Kenya to miss sugar firms’ sale deadline


A tractor loaded with sugar cane arrives at the Chemelil Sugar weighbridge. PHOTO | FILE

Kenya risks missing the February deadline set by the Common Market for Eastern and Central Africa (Comesa) for sale of five public sugar firms following an announcement that the process will take another year.

Acting Agriculture secretary Adan Mohamed said the sale process will take 12 months, adding that Kenya will decide next year whether to seek another extension to limits on sugar imports from the regional trade bloc.

Kenya was in February granted a one-year extension to restrict imports from Comesa to enable the country to complete reforms that will make its sugar industry competitive.

The country was expected to privatise the five sugar millers to reduce inefficiency before the end of the Comesa trade safeguards.

“We expect that the process of selling these State-owned companies will take 12 months and we are doing our best to achieve this within the set timelines,” said Mr Mohamed. “On whether we will seek for another extension on safeguards, I think we will cross the bridge when we get there.”

Kenya requested for a fourth extension this year arguing that the local sugar sector was not ready for competition.

The tariffs were scheduled to fall to zero in March, but Kenya sought an extension to give it more time to improve infrastructure and carry out other reforms.

Mr Mohamed said the government will in two weeks ask investors to show interest in buying majority stakes in the loss-making sugar firms.

The government will sell a 51 per cent stake in Sony, Chemelil, Nzoia, Muhoroni and Miwani milling companies to strategic investors and reserve another 24 per cent for farmers and employees.

READ: MPs approve sale of 51pc stake in millers

The government will then sell the remaining 25 per cent stake in the five firms in an initial public offering once the factories are profitable.

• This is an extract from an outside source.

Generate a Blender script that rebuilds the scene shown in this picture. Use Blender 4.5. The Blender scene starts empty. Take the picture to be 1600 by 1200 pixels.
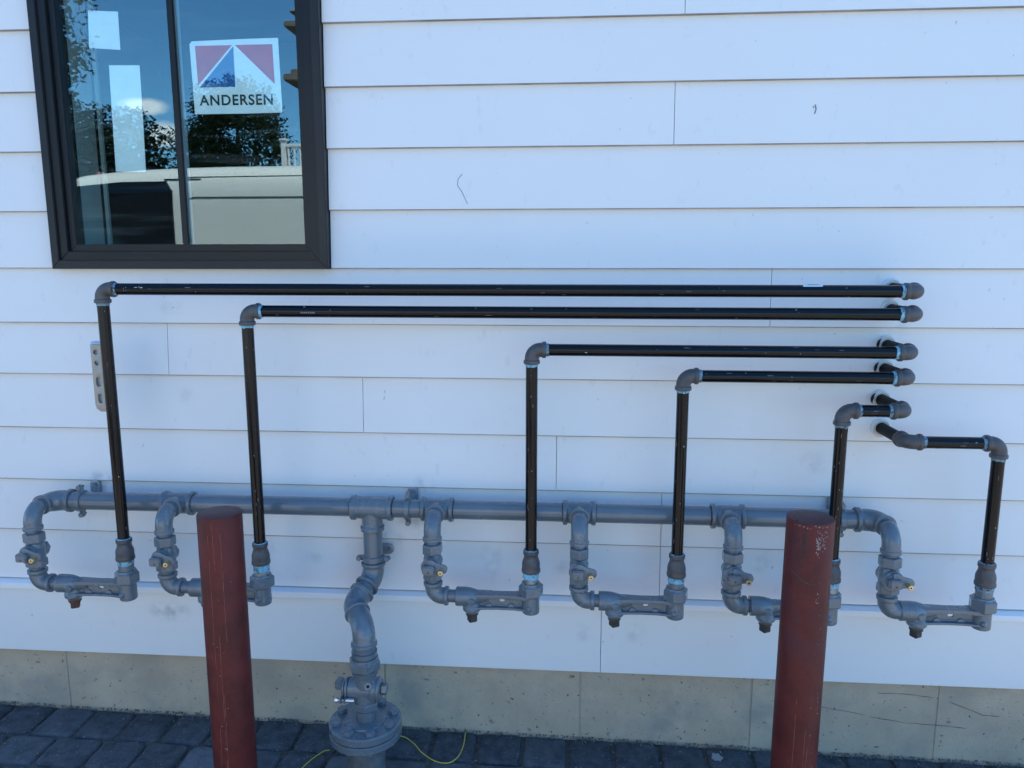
import bpy, bmesh, math, random
from mathutils import Vector, Matrix, noise
C = bpy.context.scene.collection
R = math.radians
random.seed(7)

# ------------------------------------------------------------------ camera
F, YAW, PITCH, ROLL = 1200.0, 0.0754721, 0.1659943, -0.000395
CAM = Vector((0, -2.40095, 1.62))
fw = Vector((-math.sin(YAW)*math.cos(PITCH), math.cos(YAW)*math.cos(PITCH), -math.sin(PITCH)))
rt = Vector((math.cos(YAW), math.sin(YAW), 0)); up = rt.cross(fw)
rt, up = (math.cos(ROLL)*rt + math.sin(ROLL)*up), (-math.sin(ROLL)*rt + math.cos(ROLL)*up)
cd = bpy.data.cameras.new('camera'); cam = bpy.data.objects.new('camera', cd); C.objects.link(cam)
cam.matrix_world = Matrix(((rt.x, up.x, -fw.x, CAM.x), (rt.y, up.y, -fw.y, CAM.y), (rt.z, up.z, -fw.z, CAM.z), (0, 0, 0, 1)))
cd.sensor_width = 36; cd.lens = F/1600*36; cd.clip_start = .05; cd.clip_end = 2000
bpy.context.scene.camera = cam

# ------------------------------------------------------------------ sky and sun
SUN_EL, SUN_AZ = R(62), R(45)            # azimuth from +y (behind the building) towards +x
w = bpy.data.worlds.new('World'); bpy.context.scene.world = w; w.use_nodes = True
nt = w.node_tree; N, L = nt.nodes, nt.links
bg = N['Background']; bg.inputs['Strength'].default_value = .15
sky = N.new('ShaderNodeTexSky'); sky.sky_type = 'NISHITA'; sky.sun_disc = False
sky.sun_elevation = SUN_EL; sky.sun_rotation = SUN_AZ; sky.air_density = 1.0; sky.dust_density = 0; sky.ozone_density = 2.0; sky.altitude = 700
tc = N.new('ShaderNodeTexCoord')
cn = N.new('ShaderNodeTexNoise'); cn.inputs['Scale'].default_value = 14; cn.inputs['Detail'].default_value = 8; cn.inputs['Roughness'].default_value = .55
L.new(tc.outputs['Generated'], cn.inputs['Vector'])
prev = None
for (cx_, cy_, rad, flat_) in ((262, 210, .032, 1.01), (228, 165, .045, 2.2), (352, 235, .030, 2.0), (900, 120, .10, 1.6)):   # a few small fair-weather clouds
    v = (fw + rt*(cx_-800)/F - up*(cy_-600)/F).normalized(); d_ = (v.x, -v.y, v.z)
    sb = N.new('ShaderNodeVectorMath'); sb.operation = 'SUBTRACT'; L.new(tc.outputs['Generated'], sb.inputs[0]); sb.inputs[1].default_value = d_
    ml = N.new('ShaderNodeVectorMath'); ml.operation = 'MULTIPLY'; L.new(sb.outputs[0], ml.inputs[0]); ml.inputs[1].default_value = (1, 1, flat_*1.3)
    ln = N.new('ShaderNodeVectorMath'); ln.operation = 'LENGTH'; L.new(ml.outputs[0], ln.inputs[0])
    q_ = N.new('ShaderNodeMapRange'); q_.inputs['From Min'].default_value = rad; q_.inputs['From Max'].default_value = 0; q_.inputs['To Min'].default_value = 0; q_.inputs['To Max'].default_value = 1.0 if flat_ == 1 else .78; L.new(ln.outputs['Value'], q_.inputs['Value'])
    if prev is None: prev = q_.outputs[0]
    else:
        m_ = N.new('ShaderNodeMath'); m_.operation = 'MAXIMUM'; L.new(prev, m_.inputs[0]); L.new(q_.outputs[0], m_.inputs[1]); prev = m_.outputs[0]
mm = N.new('ShaderNodeMath'); mm.operation = 'MULTIPLY_ADD'; L.new(cn.outputs['Fac'], mm.inputs[0]); mm.inputs[1].default_value = .9; L.new(prev, mm.inputs[2])
cr = N.new('ShaderNodeValToRGB'); cr.color_ramp.elements[0].position = .72; cr.color_ramp.elements[1].position = 1.0; cr.color_ramp.elements[1].color = (.85, .85, .85, 1); L.new(mm.outputs[0], cr.inputs['Fac'])
tn = N.new('ShaderNodeMix'); tn.data_type = 'RGBA'; tn.blend_type = 'MULTIPLY'; tn.inputs['Factor'].default_value = 1; L.new(sky.outputs[0], tn.inputs['A']); tn.inputs['B'].default_value = (.43, .785, 1.03, 1)
mx = N.new('ShaderNodeMix'); mx.data_type = 'RGBA'; L.new(cr.outputs[0], mx.inputs['Factor'])
L.new(tn.outputs['Result'], mx.inputs['A']); mx.inputs['B'].default_value = (8, 8.6, 9.6, 1)
L.new(mx.outputs['Result'], bg.inputs['Color'])
sd = bpy.data.lights.new('sun', 'SUN'); sd.energy = 5.0; sd.angle = R(.53); sd.color = (1, .95, .88)
sun = bpy.data.objects.new('sun', sd); C.objects.link(sun)
sv = Vector((math.sin(SUN_AZ)*math.cos(SUN_EL), math.cos(SUN_AZ)*math.cos(SUN_EL), math.sin(SUN_EL)))
sun.rotation_euler = sv.to_track_quat('Z', 'Y').to_euler(); sun.location = sv*30
sc = bpy.context.scene
sc.view_settings.view_transform = 'Standard'; sc.view_settings.look = 'None'; sc.view_settings.gamma = 1
sc.view_settings.exposure = 1.37
sc.render.engine = 'CYCLES'; sc.cycles.max_bounces = 8; sc.cycles.transparent_max_bounces = 12

# ------------------------------------------------------------------ helpers: tags
def tag(o, label=None, cat=None, group=None, kind=None):
    for k, v in (('label', label), ('category', cat), ('group', group), ('kind', kind)):
        if v: o[k] = v
    return o
def thing(name, label, cat, loc=(0, 0, 0), group=None):
    o = bpy.data.objects.new(name, None); C.objects.link(o); o.location = loc; o.empty_display_size = .05
    return tag(o, label, cat, group)
def finish(bm, ang=38):
    bmesh.ops.recalc_face_normals(bm, faces=bm.faces)
    a = R(ang)
    for f in bm.faces: f.smooth = True
    for e in bm.edges:
        e.smooth = not (len(e.link_faces) == 2 and e.calc_face_angle(0) > a)
def part(name, bm, m, parent=None, label=None, ang=38):
    if isinstance(bm, bmesh.types.BMesh):
        finish(bm, ang); me = bpy.data.meshes.new(name); bm.to_mesh(me); bm.free()
    else: me = bm
    me.name = name
    if m and not me.materials: me.materials.append(m)
    o = bpy.data.objects.new(name, me); C.objects.link(o)
    if parent: o.parent = parent
    if label: o['label'] = label
    return o
def copy_tree(o, parent=None):
    c = o.copy(); C.objects.link(c); c.parent = parent
    for ch in list(o.children): copy_tree(ch, c)
    return c

# ------------------------------------------------------------------ helpers: shapes
def fr(o, d):
    d = Vector(d).normalized(); q = d.to_track_quat('Z', 'Y')
    return Matrix.Translation(Vector(o)) @ q.to_matrix().to_4x4()
def lathe(bm, o, d, prof, n=32, rot=0.0, wob=0.0):
    M = fr(o, d); rings = []
    for (t, r) in prof:
        rings.append([bm.verts.new(M @ Vector((r*math.cos(rot+2*math.pi*i/n), r*math.sin(rot+2*math.pi*i/n), t + (random.uniform(-wob, wob) if wob else 0)))) for i in range(n)])
    for a, b in zip(rings, rings[1:]):
        for i in range(n):
            j = (i+1) % n; bm.faces.new((a[i], a[j], b[j], b[i]))
    bm.faces.new(rings[0][::-1]); bm.faces.new(rings[-1])
    return bm
def cyl(bm, a, b, r, n=32, ch=0.0):
    a, b = Vector(a), Vector(b); h = (b-a).length
    pr = [(0, r-ch), (ch, r), (h-ch, r), (h, r-ch)] if ch else [(0, r), (h, r)]
    return lathe(bm, a, b-a, pr, n)
def hexn(bm, a, b, r, rot=0.0, ch=.003):
    a, b = Vector(a), Vector(b); h = (b-a).length
    return lathe(bm, a, b-a, [(0, r-ch), (ch, r), (h-ch, r), (h, r-ch)], 6, rot)
def path(pts, rad, seg=9):
    out = [Vector(pts[0])]
    for k in range(1, len(pts)-1):
        p, c, q = Vector(pts[k-1]), Vector(pts[k]), Vector(pts[k+1])
        u, v = (p-c).normalized(), (q-c).normalized(); th = u.angle(v)
        r = rad[k-1] if isinstance(rad, (list, tuple)) else rad
        t = min(r/math.tan(th/2), (p-c).length*.98, (q-c).length*.98)
        a, b = c+u*t, c+v*t; ctr = c + (u+v).normalized()*(t/math.cos(th/2)); ra = (a-ctr); rb = (b-ctr)
        for i in range(seg+1):
            out.append(ctr + ra.slerp(rb, i/seg).normalized()*ra.length)
    out.append(Vector(pts[-1])); return out
def sweep(bm, pts, r, n=24):
    pts = [Vector(p) for p in pts]; cl = [pts[0]]
    for p in pts[1:]:
        if (p-cl[-1]).length > 1e-5: cl.append(p)
    pts = cl; tang = [(pts[min(i+1, len(pts)-1)] - pts[max(i-1, 0)]).normalized() for i in range(len(pts))]
    nrm = tang[0].orthogonal().normalized(); rings = []
    for i, p in enumerate(pts):
        if i: nrm = (tang[i-1].rotation_difference(tang[i]) @ nrm)
        nrm = (nrm - tang[i]*nrm.dot(tang[i])).normalized(); bi = tang[i].cross(nrm)
        rr = r(i/(len(pts)-1)) if callable(r) else r
        rings.append([bm.verts.new(p + (nrm*math.cos(2*math.pi*k/n) + bi*math.sin(2*math.pi*k/n))*rr) for k in range(n)])
    for a, b in zip(rings, rings[1:]):
        for i in range(n):
            j = (i+1) % n; bm.faces.new((a[i], a[j], b[j], b[i]))
    bm.faces.new(rings[0][::-1]); bm.faces.new(rings[-1]); return bm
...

Muhoroni and Miwani are under receivership.

The companies are in urgent need of modernisation to survive competition from new sugar producers and the impending end to limits on sugar imports from the Comesa.

Strategic investors

“In this respect, as the safeguards will now be lapsing on February 28, 2016, I am requesting each one of you with a role to play in the privatisation process to do so expeditiously,” said Mr Mohamed at a stakeholders briefing on the sale of the millers.

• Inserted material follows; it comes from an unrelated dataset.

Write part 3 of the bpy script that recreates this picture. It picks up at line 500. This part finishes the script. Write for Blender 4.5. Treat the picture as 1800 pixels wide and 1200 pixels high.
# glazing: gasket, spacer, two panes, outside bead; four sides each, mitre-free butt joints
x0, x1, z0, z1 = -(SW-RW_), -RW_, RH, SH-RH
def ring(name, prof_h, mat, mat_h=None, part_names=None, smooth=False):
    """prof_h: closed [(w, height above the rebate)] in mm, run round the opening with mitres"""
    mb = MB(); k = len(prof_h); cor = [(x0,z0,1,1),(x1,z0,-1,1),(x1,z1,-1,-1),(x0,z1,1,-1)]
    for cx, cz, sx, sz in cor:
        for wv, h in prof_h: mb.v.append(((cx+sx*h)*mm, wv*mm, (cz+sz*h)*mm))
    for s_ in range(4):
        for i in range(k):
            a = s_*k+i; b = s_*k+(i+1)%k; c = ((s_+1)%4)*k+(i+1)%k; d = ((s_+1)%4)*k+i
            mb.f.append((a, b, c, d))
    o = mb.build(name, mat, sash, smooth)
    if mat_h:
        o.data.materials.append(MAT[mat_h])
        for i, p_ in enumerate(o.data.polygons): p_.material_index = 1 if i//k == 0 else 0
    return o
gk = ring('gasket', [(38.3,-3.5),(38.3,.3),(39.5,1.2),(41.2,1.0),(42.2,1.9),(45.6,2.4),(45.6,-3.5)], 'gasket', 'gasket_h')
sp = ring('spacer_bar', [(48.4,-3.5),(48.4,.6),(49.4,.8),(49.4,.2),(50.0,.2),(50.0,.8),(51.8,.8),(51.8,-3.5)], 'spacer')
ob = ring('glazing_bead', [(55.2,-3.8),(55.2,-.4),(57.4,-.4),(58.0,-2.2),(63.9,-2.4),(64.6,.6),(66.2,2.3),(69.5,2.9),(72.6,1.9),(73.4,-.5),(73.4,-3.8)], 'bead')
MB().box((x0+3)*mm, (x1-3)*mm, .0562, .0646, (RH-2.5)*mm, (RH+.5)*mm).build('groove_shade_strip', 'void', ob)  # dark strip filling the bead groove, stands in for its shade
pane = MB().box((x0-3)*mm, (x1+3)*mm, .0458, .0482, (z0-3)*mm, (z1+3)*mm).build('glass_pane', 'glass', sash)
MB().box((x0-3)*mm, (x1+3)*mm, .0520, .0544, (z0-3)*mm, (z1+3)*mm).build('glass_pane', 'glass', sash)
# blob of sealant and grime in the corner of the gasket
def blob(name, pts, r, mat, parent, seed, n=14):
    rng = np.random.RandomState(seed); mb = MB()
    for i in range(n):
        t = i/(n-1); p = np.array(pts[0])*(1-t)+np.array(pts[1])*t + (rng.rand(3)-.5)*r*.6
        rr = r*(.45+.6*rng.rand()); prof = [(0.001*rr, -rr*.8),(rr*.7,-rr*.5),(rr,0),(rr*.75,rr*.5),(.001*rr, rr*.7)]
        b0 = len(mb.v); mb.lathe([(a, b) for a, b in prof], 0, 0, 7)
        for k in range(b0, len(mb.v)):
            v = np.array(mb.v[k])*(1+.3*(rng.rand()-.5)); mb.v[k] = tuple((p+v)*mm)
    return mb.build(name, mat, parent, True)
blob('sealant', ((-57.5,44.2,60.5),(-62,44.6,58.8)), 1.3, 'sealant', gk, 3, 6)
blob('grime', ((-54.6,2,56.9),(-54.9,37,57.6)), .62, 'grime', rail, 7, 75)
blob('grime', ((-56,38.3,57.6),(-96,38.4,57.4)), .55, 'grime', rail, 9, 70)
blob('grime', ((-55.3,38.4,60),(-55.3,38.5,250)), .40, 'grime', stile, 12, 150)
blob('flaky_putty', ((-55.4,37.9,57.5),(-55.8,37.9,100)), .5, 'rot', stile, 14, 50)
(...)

Critics have blamed the high cost of production for the woes facing Kenya’s sugar industry.

Poorly funded government factories have aging machines that are prone to breaking down.

New shares will be offered to the strategic investors and ensure that the sale proceeds are injected in the firms and not in government coffers, Treasury secretary  Henry Rotich said. He added that the government will write off debts in excess of Sh33 billion owned by the firms.